The Victoria Baseball Club has named its head coach, and it’s a “them” not a “him.”
Dennis Rogers and Bob Miller will share the duties as the head and co-head coaches, respectively, for the soon-to-be-named West Coast League baseball franchise.
Boston-raised Rogers has managed minor league teams in the Pittsburgh Pirates and Oakland Athletics associations, including Oakland’s single-A affiliate Vancouver Canadians in 2003 and 2004. He’s currently head of the Riverside Community College baseball team in California, which he helped build from the ground up. Miller is a well seasoned college coach and has coached Cuesta College in California the past nine seasons.
“I wanted to have someone to bounce ideas off of and Miller can handle it all – pitchers, infielders and outfielders,” Rogers said. “And I want to think outside of the box, if and when we can.”
Miller was absent for his and Rogers’ introduction at the team’s future home of Royal Athletic Park on Tuesday morning. It’s the third press conference by the team in as many months, having announced the franchise in June and the hiring of Jones as GM in July.
Though Jones is well-versed, Rogers can talk enough for all of them.
“You’ll get tired of hearing me talk about the process,” Rogers said. “I like to say, we expect to win the championship but will settle with mediocrity. You don’t talk about playing for the championship until the day comes that you’re in it.”
Rather, Rogers said he wants players to live in the moment.
“It’s the day to day process that I’ll be focused on.”
Rogers appears to be more than just another bum-scratching bench boss. He spoke a lot about finding new ways to inspire the team. His prime example was free-climber Alex Honnold, who is famous for scaling challenging rock-faces without a harness or safety rope. Rogers, with the help of his daughter, spent the better part of a week tracking Honnold down in Yosemite National Park just to get him to speak to his Riverside baseball team.
“I said to Honnold, ‘How do you it, if you slip, you die?,’ and he said, ‘I don’t think about that.’
“I’ll try anything to spark the players’ mental approach during the season.”
Rogers’ “outside-the-box” thinking extends home, too. He and his wife also home schooled their children to early graduation.
The league uses NCAA eligible players only, meaning they must have amateur status.
Opening Day is early in June, 2013. Rogers and Miller are already taking commitments from players.
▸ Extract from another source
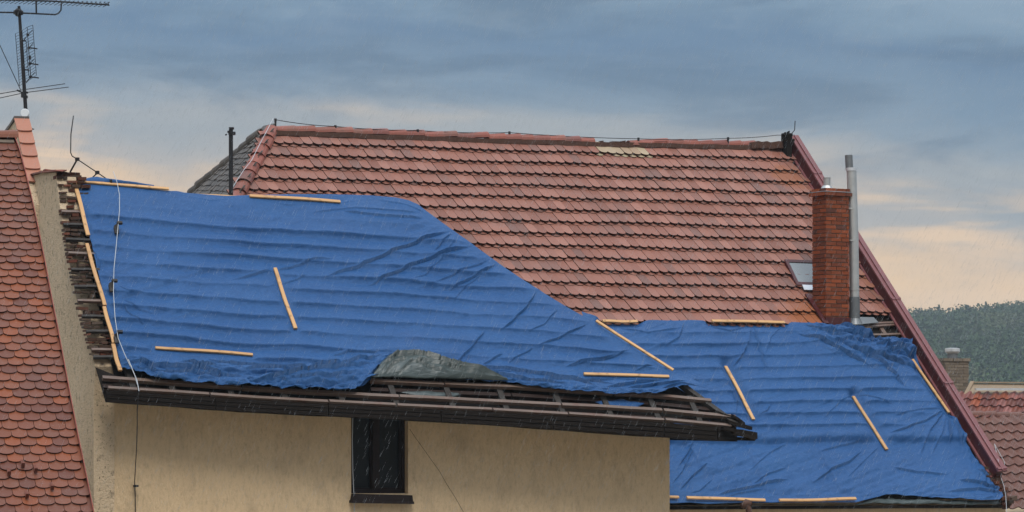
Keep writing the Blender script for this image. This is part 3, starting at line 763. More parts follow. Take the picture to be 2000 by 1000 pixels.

With a tight turnaround from the end of college season, Rogers said not to expect the team to arrive until late in May.
The Victoria Whatchamcalits
Though the window for submissions is still open, the community has made more than 500 name suggestions to the team’s website. Most of them are viable options, while some are silly, and others satirical, Jones said.
The team will most likely have its name and logo completed by the first week of October.
Co-owner John McLean made it clear he would like to align the club with Victoria’s baseball history, if possible. Baseball dates back to the 1880s in Victoria with the James Bay Athletic Association. Early names include the 1911 Victoria Islanders (later named the Bees), 1913 Capitals and 1915 Maple Leafs.
Jones said throwback names is one of the three themes that were most consistently submitted. The other two relate to the area’s marine geography and as a capital.